John Lancaster Spalding (1840 – 1916)
First bishop of the Roman Catholic Diocese of Peoria from 1877 to 1908, a notable scholarly writer of the time and, a co-founder of The Catholic University of America.
The study of science, dissociated from that of philosophy and literature, narrows the mind and weakens the power to love and follow the noblest ideals: for the truths which science ignores and must ignore are precisely those which have the deepest bearing on life and conduct.
What a wise man knows seems so plain and simple to himself that he easily makes the mistake of thinking it to be so for others.
Dislike of another’s opinions and beliefs neither justifies our own nor makes us more certain of them: and to transfer the repugnance to the person himself is a mark of a vulgar mind.
True readers ... are ready to go through a whole volume, if there be but hope of finding in it a single genuine thought or the mere suggestion even of a truth which has some fresh application to life.
To secure approval one must remain within the bounds of conventional mediocrity.
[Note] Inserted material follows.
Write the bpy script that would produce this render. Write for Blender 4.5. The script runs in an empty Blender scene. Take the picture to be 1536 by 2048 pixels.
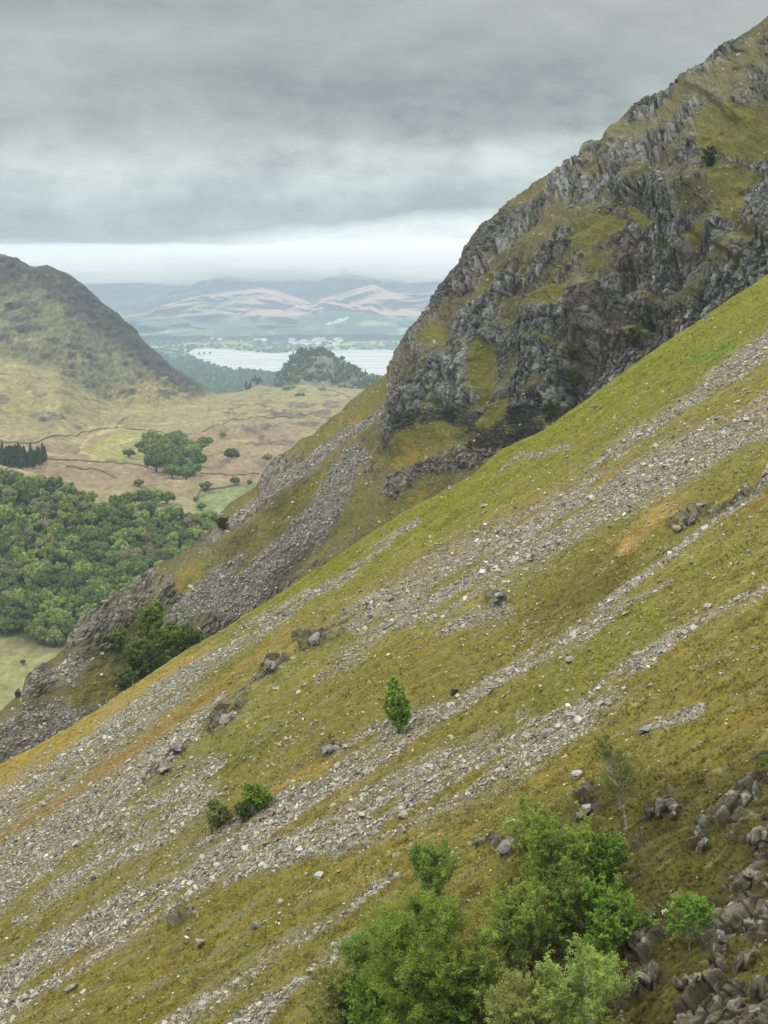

Whatever lies beyond, whether it be greater insight and virtue, or greater stolidity and vice, is condemned. The noblest men, like the worst criminals, have been done to death.
There are who mistake the spirit of pugnacity for the spirit of piety, and thus harbor a devil instead of an angel.
In our thrifty populations of merchants, manufacturers, politicians, and professional men, there is little sense for beauty, little pure thought, little genuine culture; but they are prosperous and self-satisfied.
The disinterested love of truth which culture fosters is akin to the unselfishness which is a characteristic of the good.
If thy friends tire of thee, remember that it is human to tire of everything.
A liberal education is that which aims to develop faculty without ulterior views of profession or other means of gaining a livelihood. It considers man an end in himself and not an instrument whereby something is to be wrought. Its ideal is human perfection.
Where it is the chief aim to teach many things, little education is given or received.
We may outgrow the things of children, without acquiring sense and relish for those which become a man.
There are faults which show heart and win hearts, while the virtue in which there is no love, repels.
The mind perceives ... that it is higher than institutions, which are but the woof and web of its thought and will, which it weaves and outgrows, and weaves again.
God has not made a world which suits all; how shall a sane man expect to please all?
What we acquire with joy, we possess with indifference.
A gentleman does not appear to know more or to be more than those with whom he is thrown into company.
They who can no longer unlearn have lost the power to learn.
If science were nothing more than the best means of teaching the love of the simple fact, the indispensable need of verification, of careful and accurate observation and statement, its value would be of the highest order.
The world is chiefly a mental fact. From mind it receives the forms of time and space, the principle of casuality[sic], color, warmth, and beauty. Were there no mind, there would be no world.